[3D scene scripts]
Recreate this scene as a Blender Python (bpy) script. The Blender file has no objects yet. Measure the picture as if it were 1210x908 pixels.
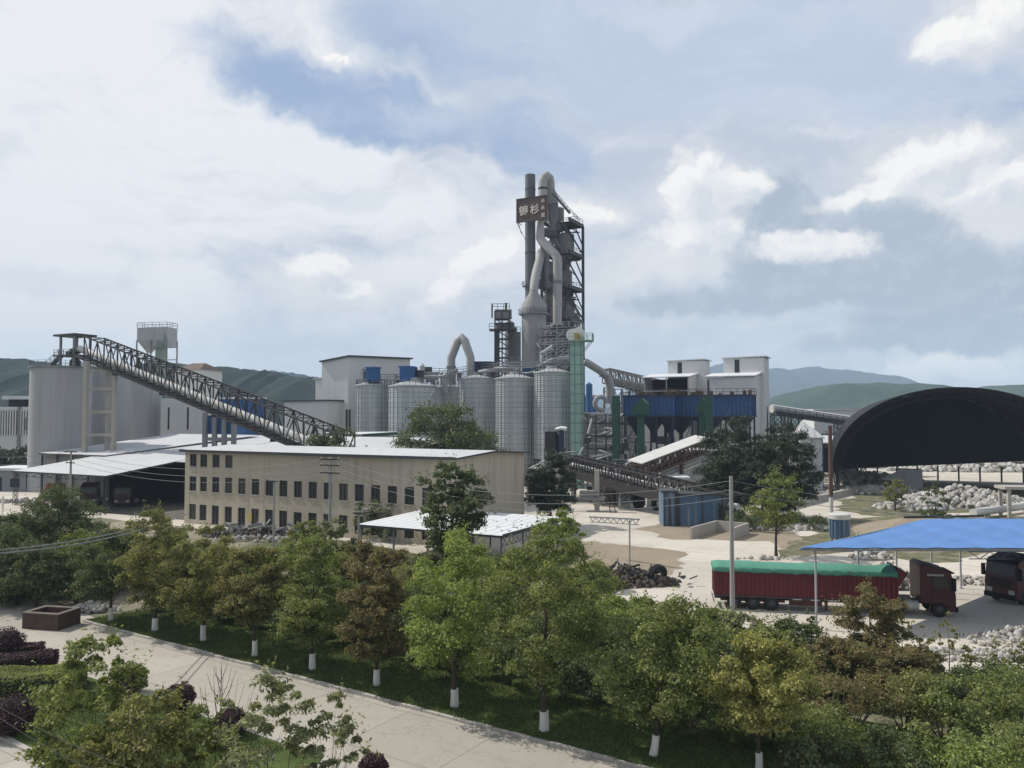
import bpy, math, random
import numpy as np
from mathutils import Vector, Matrix

SUN_E, WS, EXPO = 4.5, 0.10, 0.0
R = math.radians
SC = bpy.context.scene
COL = SC.collection
rng = np.random.default_rng(11)
random.seed(5)

# ---------------------------------------------------------------- camera model
FPX, CX, CY, HOR, CAMH = 940.0, 605.0, 454.0, 492.0, 14.0
PITCH = math.atan((HOR - CY) / FPX)
_cp, _sp = math.cos(PITCH), math.sin(PITCH)

def ray(px, py):
    a, b = (px - CX) / FPX, (CY - py) / FPX
    return Vector((a, _cp - b * _sp, _sp + b * _cp))

def at(px, py, Y):
    d = ray(px, py)
    return Vector((0, 0, CAMH)) + d * (Y / d.y)

def gr(px, py, z=0.0):
    d = ray(px, py)
    return Vector((0, 0, CAMH)) + d * ((z - CAMH) / d.z)

def xat(px, Y):
    return at(px, HOR, Y).x

def zat(py, Y):
    return at(CX, py, Y).z

# ---------------------------------------------------------------- materials
class NT:
    """small node tree helper"""
    def __init__(s, tree):
        s.t = tree; s.n = tree.nodes; s.l = tree.links
    def node(s, kind, **kw):
        n = s.n.new(kind)
        for k, v in kw.items():
            setattr(n, k, v)
        return n
    def set(s, sock, v):
        if isinstance(v, bpy.types.NodeSocket):
            s.l.new(v, sock)
        elif v is not None:
            sock.default_value = v
    def m(s, op, a, b=None, c=None, clamp=False):
        n = s.node('ShaderNodeMath', operation=op, use_clamp=clamp)
        s.set(n.inputs[0], a)
        if b is not None: s.set(n.inputs[1], b)
        if c is not None: s.set(n.inputs[2], c)
        return n.outputs[0]
    def mix(s, f, a, b, blend='MIX'):
        n = s.node('ShaderNodeMix', data_type='RGBA', blend_type=blend)
        s.set(n.inputs[0], f); s.set(n.inputs[6], a); s.set(n.inputs[7], b)
        return n.outputs[2]
    def noise(s, vec, scale, detail=4, rough=.55, dist=0.0):
        n = s.node('ShaderNodeTexNoise')
        n.inputs['Scale'].default_value = scale; n.inputs['Detail'].default_value = detail
        n.inputs['Roughness'].default_value = rough; n.inputs['Distortion'].default_value = dist
        if vec is not None: s.l.new(vec, n.inputs['Vector'])
        return n.outputs[0]
    def sm(s, v, a, b, lo=0.0, hi=1.0):
        n = s.node('ShaderNodeMapRange', interpolation_type='SMOOTHSTEP')
        s.set(n.inputs[0], v)
        for i, x in enumerate((a, b, lo, hi)): n.inputs[i + 1].default_value = x
        return n.outputs[0]
    def xyz(s, x, y, z):
        n = s.node('ShaderNodeCombineXYZ')
        for i, v in enumerate((x, y, z)): s.set(n.inputs[i], v)
        return n.outputs[0]
    def sep(s, v):
        n = s.node('ShaderNodeSeparateXYZ'); s.l.new(v, n.inputs[0]); return n.outputs
    def map(s, v, scale):
        n = s.node('ShaderNodeMapping'); s.l.new(v, n.inputs[0]); n.inputs['Scale'].default_value = scale
        return n.outputs[0]

def rgb(c): return (c[0], c[1], c[2], 1.0)

def base_mat(name, rough, metal=0.0, spec=0.4):
    m = bpy.data.materials.new(name); m.use_nodes = True
    t = NT(m.node_tree)
    b = m.node_tree.nodes['Principled BSDF']
    b.inputs['Roughness'].default_value = rough
    b.inputs['Metallic'].default_value = metal
    b.inputs['Specular IOR Level'].default_value = spec
    return m, t, b

def mat(name, col, rough=.8, var=.18, scale=.35, metal=0.0, streak=0.0, streakcol=None, rib=None, ribamt=.25, bump=0.0, spec=.35, island=0.0):
    """weathered surface: broad tone variation, vertical dirt streaks, ribs along an axis"""
    m, t, b = base_mat(name, rough, metal, spec)
    tc = t.node('ShaderNodeTexCoord').outputs['Object']
    n1 = t.noise(tc, scale, 5, .6); n2 = t.noise(tc, scale * 9, 3, .6)
    v = t.m('ADD', t.m('MULTIPLY', t.m('SUBTRACT', n1, .5), 2.2 * var), t.m('MULTIPLY', t.m('SUBTRACT', n2, .5), 1.0 * var))
    hsv = t.node('ShaderNodeHueSaturation'); hsv.inputs['Color'].default_value = rgb(col)
    t.l.new(t.m('ADD', v, 1.0), hsv.inputs['Value'])
    out = hsv.outputs[0]
    if streak:
        sv = t.noise(t.map(tc, (1.6, 1.6, .09)), 1.0, 4, .65)
        f = t.m('MULTIPLY', t.sm(sv, .48, .72), streak)
        out = t.mix(f, out, rgb(streakcol or [c * .45 for c in col]))
    bumpsrc = None
    if island:
        rp = t.node('ShaderNodeNewGeometry').outputs['Random Per Island']
        out = t.mix(t.m('MULTIPLY', t.sm(rp, .25, 1.0), island), out, rgb((col[0] * .55, col[1] * .50, col[2] * .42)))
    if rib:
        ax, per = rib
        s = t.sep(tc)[ax]
        w = t.m('SINE', t.m('MULTIPLY', s, 2 * math.pi / per))
        bumpsrc = w
        out = t.mix(t.m('MULTIPLY', t.sm(w, .1, -.9), ribamt), out, rgb([c * .55 for c in col]))
    elif bump:
        bumpsrc = t.noise(tc, scale * 14, 4, .7)
    if bumpsrc is not None:
        bn = t.node('ShaderNodeBump'); bn.inputs['Strength'].default_value = .5 if rib else bump
        bn.inputs['Distance'].default_value = .06
        t.l.new(bumpsrc, bn.inputs['Height']); t.l.new(bn.outputs[0], b.inputs['Normal'])
    t.l.new(out, b.inputs['Base Color'])
    return m

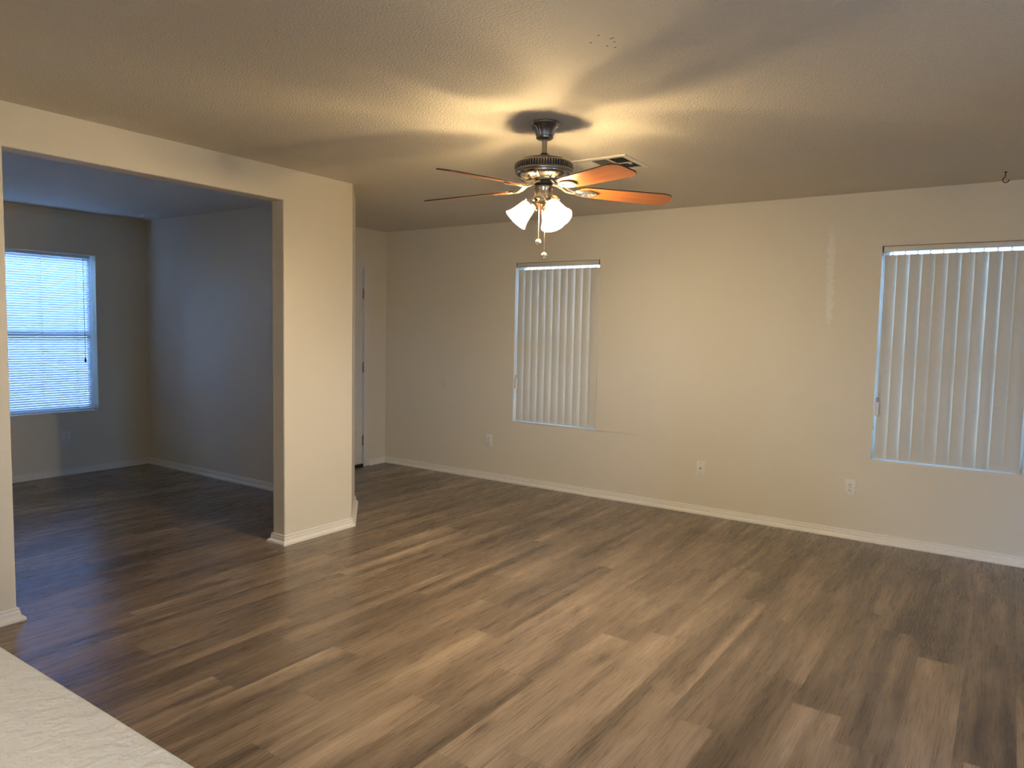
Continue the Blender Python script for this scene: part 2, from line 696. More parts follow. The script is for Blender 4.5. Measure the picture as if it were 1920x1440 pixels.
# floor: one sheet of planks, each plank a face with its own tone
PW, PL = 0.1815, 1.22
PH = {-14: 1.68, -13: 2.17, -12: 3.03, -11: 1.48, -10: 2.06, -16: 2.25, -8: 3.035, -7: 3.19, -6: 3.915, -5: 2.52, -4: 3.085,
      -3: 2.905, -2: 3.93, -1: 3.68, 0: 4.06}
TONE = {(-1, 3.68): .78, (-1, 4.9): .25, (0, 4.06): .22, (-2, 3.93): .2, (-3, 2.905): .8, (-4, 3.085): .2, (-5, 2.52): .8,
        (-7, 1.975): .85, (-7, 3.19): .8, (-8, 3.035): .75, (-14, 1.68): .7, (-13, 2.17): .25, (-6, 3.915): .7}
bm = bmesh.new()
uvl = bm.loops.layers.uv.new('plank')
uve = bm.loops.layers.uv.new('edge')
cl = bm.loops.layers.color.new('rnd')
fx0, fx1, fy0, fy1 = XA - .1, XR + .1, YN - .1, D + .1
k = math.floor((fx0 + 0.08) / PW)
while -0.08 + k * PW < fx1:
    xa, xb = -0.08 + (k - 0) * PW, -0.08 + (k + 1) * PW
    kk = k + 0
    ph = PH.get(kk, random.uniform(0, PL))
    n0 = math.floor((fy0 - ph) / PL)
    for nn in range(n0, n0 + 9):
        ya, yb = ph + nn * PL, ph + (nn + 1) * PL
        if yb < fy0 or ya > fy1:
            continue
        tone = random.uniform(.2, .8)
        for (tk, ty), tv in TONE.items():
            if tk == kk and abs(yb - ty) < .03:
                tone = tv
        rnd = (tone, random.random(), random.random(), 1)
        X0, X1, Y0_, Y1_ = max(xa, fx0), min(xb, fx1), max(ya, fy0), min(yb, fy1)
        vs = [bm.verts.new(c) for c in ((X0, Y0_, 0), (X1, Y0_, 0), (X1, Y1_, 0), (X0, Y1_, 0))]
        f = bm.faces.new(vs)
        for lp in f.loops:
            c = lp.vert.co
            lp[uvl].uv = (c.y - ya, c.x - xa)
            lp[uve].uv = (c.y - (ya + yb) / 2, c.x - (xa + xb) / 2)
            lp[cl] = rnd
    k += 1
bmesh.ops.recalc_face_normals(bm, faces=bm.faces)
for f in bm.faces:
    if f.normal.z < 0:
        f.normal_flip()
ptop = list(bm.faces)
vs = [bm.verts.new(c) for c in ((fx0, fy0, -.03), (fx0, fy1, -.03), (fx1, fy1, -.03), (fx1, fy0, -.03))]
bm.faces.new(vs)
finish('floor', bm, M_floor, kind='structure', recalc=False)

# ------------------------------------------------------------------ baseboards
PROF = [(0.0, 0.063), (0.004, 0.064), (0.008, 0.061), (0.009, 0.056), (0.0075, 0.051), (0.010, 0.047), (0.012, 0.040), (0.012, 0.029),
        (0.014, 0.025), (0.020, 0.023), (0.027, 0.017), (0.030, 0.009), (0.030, 0.0), (0.0, 0.0)]


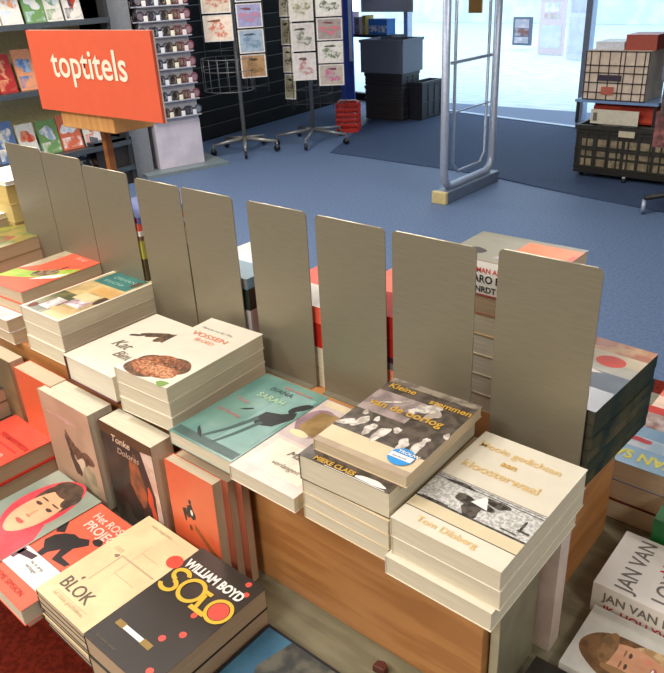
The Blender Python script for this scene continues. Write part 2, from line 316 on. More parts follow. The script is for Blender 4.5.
# =================================================================== BACK SIDE OF THE RISER  (books face away from us)
def back_stack(where, x0, x1, y0, ts, ztop_rel, bands, ln=.19):
    """ts: list of (z_low, colour, word); books lie head towards us; their near edge shows"""
    z = ztop_rel
    for k, (zl, c, word, pg) in enumerate(ts):
        if z-zl < .003: z = zl; continue
        M = mat(c, .45, coat=.2)
        # rotated half a turn, so the corner given is the far right one
        art = [(rect(0, a_, 1, b_), mat(c_, .45, coat=.2)) for a_, b_, c_ in bands] if k == 0 else None
        book((f'{word}, {ORD[k]} from top in the back stack {where}' if k else f'{word} atop the back stack {where}'), (x1+R_.uniform(-.001, .001), y0+ln, H0+zl+.0001), math.pi, x1-x0, ln, z-zl-.0002, M, art, spine=M, back=M, pages=pg)
        z = zl
def solid_pg(c): return pages_mat(c)
back_stack('in the blue and yellow gap', -1.05, -.915, .260, [(.212, (86, 104, 176), 'dark red-edged blue book', solid_pg((120, 24, 34))), (.197, (222, 92, 66), 'red-orange book', solid_pg((222, 96, 70))), (.187, (226, 220, 210), 'thin white book', solid_pg((226, 220, 210))), (.177, (130, 90, 66), 'thin brown book', solid_pg((140, 100, 78))), (.140, (186, 176, 70), 'yellow-green book', solid_pg((190, 182, 74))), (.10, (82, 70, 40), 'dark olive book', solid_pg((88, 74, 44))), (.05, (82, 70, 40), 'olive book', solid_pg((92, 78, 46))), (0, (82, 70, 40), 'olive-brown book', solid_pg((96, 80, 50)))], .225, [(0, 1, (92, 112, 184))])
back_stack('by the animal-head stack', -.765, -.624, .264, [(.140, (96, 146, 164), 'white and blue book', solid_pg((130, 128, 130))), (.10, (34, 50, 40), 'dark green book', solid_pg((36, 52, 42))), (.05, (190, 184, 184), 'pale grey book', solid_pg((196, 190, 190))), (0, (190, 184, 184), 'pale grey paperback', solid_pg((196, 190, 184)))], .160, [(0, .58, (224, 224, 224)), (.58, 1, (96, 146, 168))], .15)
back_stack('in the orange and white gap', -.585, -.455, .264, [(.119, (236, 100, 78), 'orange and white book', solid_pg((236, 98, 76))), (.074, (184, 40, 28), 'red book', solid_pg((184, 40, 28))), (.037, (216, 206, 178), 'cream book', PG), (0, (216, 206, 178), 'cream paperback', PG)], .148, [(0, .62, (238, 100, 78)), (.62, 1, (236, 230, 220))])
back_stack('in the red gap', -.432, -.312, .264, [(.132, (180, 42, 26), 'salmon and red book', solid_pg((176, 38, 26))), (.10, (168, 34, 24), 'deep red book', solid_pg((170, 36, 26))), (.09, (70, 30, 50), 'thin purple book', solid_pg((74, 34, 54))), (.078, (120, 110, 110), 'thin grey book', solid_pg((120, 110, 110))), (.04, (236, 150, 116), 'peach book', solid_pg((236, 150, 116))), (0, (236, 150, 116), 'peach paperback', solid_pg((230, 160, 126)))], .168, [(0, .6, (246, 130, 110)), (.6, 1, (184, 44, 28))])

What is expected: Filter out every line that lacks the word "follow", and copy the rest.

Task answer:
Continue the Blender Python script for this scene: part 2, from line 696. More parts follow. The script is for Blender 4.5. Measure the picture as if it were 1920x1440 pixels.
The Blender Python script for this scene continues. Write part 2, from line 316 on. More parts follow. The script is for Blender 4.5.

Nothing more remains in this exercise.